┏━━

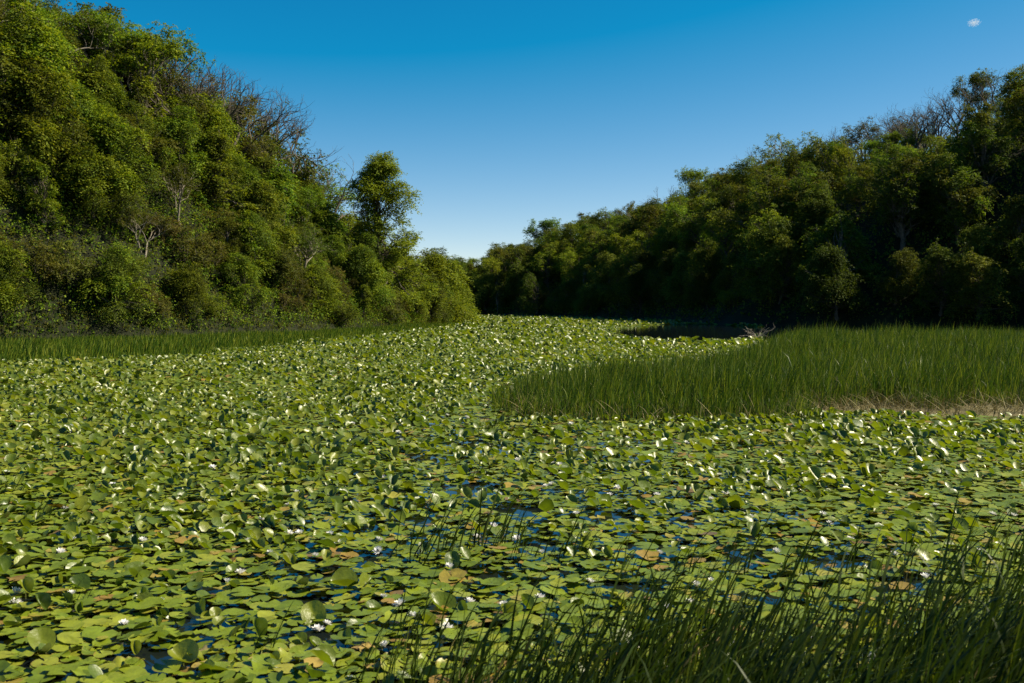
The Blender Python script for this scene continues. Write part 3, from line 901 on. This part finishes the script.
pads.add(V.reshape(-1, 3), F3, 0)
# standing leaves: folded or cupped rounds on a stalk
ui = np.where(up_ & ~solo)[0]
K2 = 9
def cup_template(n):
    a = np.arange(K2) * 2 * math.pi / K2
    rad = 1 + 0.08 * np.sin(2 * a[None] + rng.uniform(0, 6.28, (n, 1)))
    x = rad * np.cos(a); y = rad * np.sin(a)
    fold = rng.uniform(0.2, 1.3, (n, 1)); cup = rng.uniform(-0.3, 0.35, (n, 1))
    c = np.stack([np.zeros((n, 1)), np.zeros((n, 1)), np.zeros((n, 1))], -1)
    z = fold * np.abs(x) + cup * (x * x + y * y)
    return np.concatenate([c, np.stack([x * (1 - 0.25 * fold), y, z], -1)], 1)
n = len(ui)
T = cup_template(n) * (pr_[ui] * 0.84)[:, None, None]
Rm = basis(rng.normal(size=n) * 0.95 + 0.95, rng.uniform(0.05, 0.85, n), rng.normal(size=n) * 0.28)
V = np.einsum('nij,nkj->nki', Rm, T)
lift = np.maximum(0.02 - V[:, :, 2].min(1), 0) + rng.uniform(0.0, 0.06, n)
V = V + np.stack([px_[ui], py_[ui], lift], -1)[:, None]
a1 = 1 + np.arange(K2)
tri = np.stack([np.zeros(K2, int), a1, 1 + (np.arange(K2) + 1) % K2], -1)
F3 = (tri[None] + (np.arange(n) * (K2 + 1))[:, None, None]).reshape(-1, 3)
pads.add(V.reshape(-1, 3), F3, 1)
tag(link("lily_pads", pads.mesh("lily_pads", [M['pad'], M['raised']])), "sheet of green lily leaves covering the open pond beyond the nearest ones", "lily pads", kind="stuff")

# near leaves: objects with finer meshes
def fine_pad(seed, mat, ragged=0.0):
    r0 = np.random.default_rng(seed)
    K, rings = 26, 4
    notch = r0.uniform(0.10, 0.28)
    a = notch + np.arange(K) * (2 * math.pi - 2 * notch) / (K - 1)
    vs, fs = [], []
    ph = r0.uniform(0, 6.28, 4)
    edge = 1 + 0.04 * np.sin(2 * a + ph[0]) + 0.03 * np.sin(5 * a + ph[1]) - ragged * np.abs(r0.normal(size=K))
    edge[[0, -1]] *= 0.93
    lift = np.clip(np.sin(a * r0.integers(1, 3) + ph[2]), 0, 1) ** 3 * r0.uniform(0.0, 0.5)
    for k in range(1, rings + 1):
        q = k / rings
        z = 0.03 * q * np.sin(3 * a + ph[3]) + 0.012 * np.abs(np.sin(a * 6.5)) * q + lift * max(0, q - 0.45) ** 1.5 * 2.2
        vs.append(np.stack([edge * q * np.cos(a) + 0.08 * (1 - q), edge * q * np.sin(a), z], -1))
    c = np.array([[0.10, 0, 0]])
    V = np.concatenate([c] + vs)
    m = MB()
    idx = np.arange(K - 1)
    m.add(V, np.stack([np.zeros(K - 1, int), 1 + idx, 2 + idx], -1))
    q = []
    for k in range(rings - 1):
        b = 1 + k * K
        q.append(np.stack([b + idx, b + K + idx, b + K + idx + 1, b + idx + 1], -1))
    m.loops.append((np.concatenate(q)).ravel()); m.sizes.append(np.full(len(q) * (K - 1), 4)); m.mi.append(np.zeros(len(q) * (K - 1), int))
    return m.mesh("pad_mesh", mat, True)

def fine_cup(seed):
    r0 = np.random.default_rng(seed)
    K, rings = 24, 4
    a = np.arange(K) * 2 * math.pi / K
    fold, cup, side = r0.uniform(0.3, 1.3), r0.uniform(-0.35, 0.4), r0.uniform(0.3, 1.0)
    ph = r0.uniform(0, 6.28, 3)
    m = MB()
    vs = [np.zeros((1, 3))]
    for k in range(1, rings + 1):
        q = k / rings
        x = q * np.cos(a); y = q * np.sin(a) * (1 + 0.05 * math.sin(ph[0]))
        soft = np.sqrt(x * x + 0.02) - math.sqrt(0.02)
        z = fold * np.where(x > 0, soft, soft * side) + cup * (x * x + y * y) + 0.035 * q * np.sin(4 * a + ph[1])
        vs.append(np.stack([x * (1 - 0.3 * fold), y, z], -1))
    V = np.concatenate(vs)
    m.add(V, np.stack([np.zeros(K, int), 1 + np.arange(K), 1 + (np.arange(K) + 1) % K], -1))
    i = np.arange(K); j = (i + 1) % K
    q = np.concatenate([np.stack([1 + k * K + i, 1 + (k + 1) * K + i, 1 + (k + 1) * K + j, 1 + k * K + j], -1) for k in range(rings - 1)])
    m.loops.append(q.ravel()); m.sizes.append(np.full(len(q), 4)); m.mi.append(np.zeros(len(q), int))
    return m.mesh("blade_mesh", M['raised'], True)

flat_green = [fine_pad(s, M['pad'], 0.0 if s % 3 else 0.03) for s in range(16)]
flat_yellow = [fine_pad(100 + s, M['pad_yellow'], 0.02) for s in range(4)]
flat_brown = [fine_pad(200 + s, M['pad_brown'], 0.07) for s in range(4)]
cups = [fine_cup(s) for s in range(14)]
# re-draw the green ramp of the near pads without its withered end: those have meshes of their own
green_only = pad_mat("lily_pad_plain_green", 0.40, GREENS[:4], 0.12, 0.05, veins=True)
for me in flat_green: me.materials[0] = green_only

def band(y_img):
    for lim, w in ((512, "far out"), (545, "sixth row up"), (580, "fifth row up"), (602, "fourth row up"), (624, "third row up"),
                   (645, "second row up"), (690, "lowest row")):
        if y_img < lim: return w
def column(x_img):
    return ("by the left edge" if x_img < 130 else "left of the reeds" if x_img < 380 else "by the left reeds" if x_img < 620 else
            "amid the reeds" if x_img < 830 else "by the right reeds")

pad_items = []
for i in near_flat:
    r = rng.random()
    kind = "green" if r < 0.88 else "yellowed" if r < 0.95 else "withered brown"
    me = random.choice(flat_green if kind == "green" else flat_yellow if kind == "yellowed" else flat_brown)
    s = float(pr_[i]) * (1.05 if kind == "green" else 0.85)
    o = link("lily_pad", me, None, (float(px_[i]), float(py_[i]), 0.014 + 0.05 * rng.random()), 0, s)
    o.rotation_euler = (rng.normal() * 0.1, rng.normal() * 0.1, rng.uniform(0, 6.28))
    tag(o, "x", "lily pad", "flat lily pads nearest the bank")
    size = "small" if s < 0.054 else "broad" if s > 0.076 else "round"
    pad_items.append((o, f"{size} {kind} lily pad", f"{band(iy[i])} {column(ix[i])}", float(ix[i])))
single_out(pad_items)

cup_items = []
stalk = MB(); stalk.tube([(0, 0, -1), (0.02, 0.01, -0.5), (0, 0, 0)], [0.045, 0.045, 0.04], 6)
stalk_me = stalk.mesh("stalk_mesh", M['stem'], True)
for i in near_up:
    me = random.choice(cups)
    s = float(pr_[i]) * random.uniform(0.72, 1.0)
    tilt = random.uniform(0.1, 0.95)
    h = s * math.sin(tilt) * 0.85 + random.uniform(0.0, 0.05)
    e = bpy.data.objects.new("standing_lily_leaf", None)
    e.empty_display_size = 0.1
    e.location = (float(px_[i]), float(py_[i]), 0)
    C.objects.link(e)
    b = link("leaf_blade", me, e, (0, 0, h), 0, s)
    b.rotation_euler = Matrix.LocRotScale(None, (Matrix.Rotation(random.gauss(0.95, 1.0), 3, 'Z') @ Matrix.Rotation(tilt, 3, 'X') @ Matrix.Rotation(random.gauss(0, 0.25), 3, 'Y')).to_quaternion(), None).to_euler()
    st = link("stalk", stalk_me, e, (0, 0, h), 0, 1)
    st.scale = (s * 1.2, s * 1.2, h + 0.06)
    tag(e, "x", "lily leaf", "lily leaves standing out of the water")
    look = "upright folded" if tilt > 0.75 else "tilted glossy" if tilt > 0.4 else "cupped glossy"
    cup_items.append((e, f"{look} lily leaf", f"{band(iy[i])} {column(ix[i])}", float(ix[i])))
single_out(cup_items)

# ------------------------------------------------------------------ water lily flowers
def flower_mesh(seed, open_):
    r0 = np.random.default_rng(seed)
    m = MB()
    for ring, (n, tilt, ln) in enumerate(((9, 0.30 + open_, 1.0), (8, 0.65 + open_, 0.92), (6, 1.0 + open_ * 0.6, 0.75))):
        for k in range(n):
            th = (k + 0.5 * ring + r0.normal() * 0.08) * 6.283 / n
            tl = tilt + r0.normal() * 0.08
            prof = [(0.06, 0.05), (0.35, 0.17), (0.65, 0.17), (1.0, 0.0)]
            pts = []
            for t, w in prof:
                rr = ln * t * math.cos(tl); zz = ln * t * math.sin(tl) + 0.10 * ln * t * t
                for sgn in ((-1, 1) if w else (0,)):
                    lift = 0.05 if sgn and t > 0.1 else 0
                    pts.append((rr * math.cos(th) - sgn * w * math.sin(th), rr * math.sin(th) + sgn * w * math.cos(th), zz + lift))
            b = len(pts)
            m.add(pts, [[0, 1, 3, 2], [2, 3, 5, 4]])
            m.loops.append(np.array([4, 5, 6]) + m.n - b); m.sizes.append(np.array([3])); m.mi.append(np.array([0]))
    return m.mesh("petals_mesh", M['petal'])
fl_open = [flower_mesh(s, 0.0) for s in range(4)]
fl_cup = [flower_mesh(10 + s, 0.35) for s in range(4)]
sm = MB()
for k in range(16):
    th = k * 2.4; q = 0.05 + 0.14 * (k / 16)
    sm.tube([(0.4 * q * math.cos(th), 0.4 * q * math.sin(th), 0.02), (q * math.cos(th), q * math.sin(th), 0.22), (q * 0.9 * math.cos(th), q * 0.9 * math.sin(th), 0.36)], [0.025, 0.022, 0.012], 4)
stam = sm.mesh("stamens_mesh", M['stamen'], True)
flower_px = [(327, 632), (318, 638), (124, 632), (222, 536), (262, 525), (400, 612), (330, 500), (590, 590), (690, 610), (760, 640), (850, 545), (205, 520),
             (300, 540), (270, 560), (500, 500), (490, 360), (560, 470), (640, 470), (720, 480), (610, 500), (420, 560), (240, 580), (160, 610), (60, 560),
             (95, 545), (735, 655), (925, 585), (810, 650), (870, 668), (660, 560), (540, 605), (470, 610), (385, 655), (350, 690), (15, 600)]
pts = [ground_point(*p) for p in flower_px]
while len(pts) < 125:
    q = (random.uniform(0, 1024), random.uniform(380, 640))
    if q[1] > 560 and random.random() < 0.6: continue
    g = ground_point(*q)
    if poly_dist(g[:1], g[1:], BED)[0] < 0.5 or poly_dist(g[:1], g[1:], MUD)[0] < 0.3: continue
    if poly_dist(g[:1], g[1:], STRIP)[0] < 0.5: continue
    pts.append(g)
fl_items = []
for g in pts:
    cup = random.random() < 0.45
    fx, fy, _ = project(g[0], g[1], 0.06)
    s = random.uniform(0.042, 0.06) * (1 if fy > 470 else 1.15)
    e = bpy.data.objects.new("water_lily_flower", None)
    e.empty_display_size = 0.05
    e.location = (g[0], g[1], 0.05)
    e.rotation_euler = (random.gauss(0, 0.22), random.gauss(0, 0.22), random.uniform(0, 6.28))
    C.objects.link(e)
    link("petals", random.choice(fl_cup if cup else fl_open), e, (0, 0, 0), 0, s)
    link("stamens", stam, e, (0, 0, 0), 0, s)
    tag(e, "x", "water lily", "white water lily flowers")
    yb = ("beyond the middle of the lily field" if fy < 425 else "level with the reed bed foot" if fy < 455 else "behind the thin reed tufts" if fy < 500 else
          "level with the thin reed tufts" if fy < 555 else "among the nearer pads" if fy < 610 else "in the nearest pads")
    fl_items.append((e, "half closed white water lily" if cup else "open white water lily", yb, float(fx)))
single_out(fl_items)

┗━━

DIRECTIONS: Begin at the first line of the data above and repeat each line exactly, stopping after the line containing "of green lily". Omit the pictures.

COMPLETED EXERCISE:
The Blender Python script for this scene continues. Write part 3, from line 901 on. This part finishes the script.
pads.add(V.reshape(-1, 3), F3, 0)
# standing leaves: folded or cupped rounds on a stalk
ui = np.where(up_ & ~solo)[0]
K2 = 9
def cup_template(n):
    a = np.arange(K2) * 2 * math.pi / K2
    rad = 1 + 0.08 * np.sin(2 * a[None] + rng.uniform(0, 6.28, (n, 1)))
    x = rad * np.cos(a); y = rad * np.sin(a)
    fold = rng.uniform(0.2, 1.3, (n, 1)); cup = rng.uniform(-0.3, 0.35, (n, 1))
    c = np.stack([np.zeros((n, 1)), np.zeros((n, 1)), np.zeros((n, 1))], -1)
    z = fold * np.abs(x) + cup * (x * x + y * y)
    return np.concatenate([c, np.stack([x * (1 - 0.25 * fold), y, z], -1)], 1)
n = len(ui)
T = cup_template(n) * (pr_[ui] * 0.84)[:, None, None]
Rm = basis(rng.normal(size=n) * 0.95 + 0.95, rng.uniform(0.05, 0.85, n), rng.normal(size=n) * 0.28)
V = np.einsum('nij,nkj->nki', Rm, T)
lift = np.maximum(0.02 - V[:, :, 2].min(1), 0) + rng.uniform(0.0, 0.06, n)
V = V + np.stack([px_[ui], py_[ui], lift], -1)[:, None]
a1 = 1 + np.arange(K2)
tri = np.stack([np.zeros(K2, int), a1, 1 + (np.arange(K2) + 1) % K2], -1)
F3 = (tri[None] + (np.arange(n) * (K2 + 1))[:, None, None]).reshape(-1, 3)
pads.add(V.reshape(-1, 3), F3, 1)
tag(link("lily_pads", pads.mesh("lily_pads", [M['pad'], M['raised']])), "sheet of green lily leaves covering the open pond beyond the nearest ones", "lily pads", kind="stuff")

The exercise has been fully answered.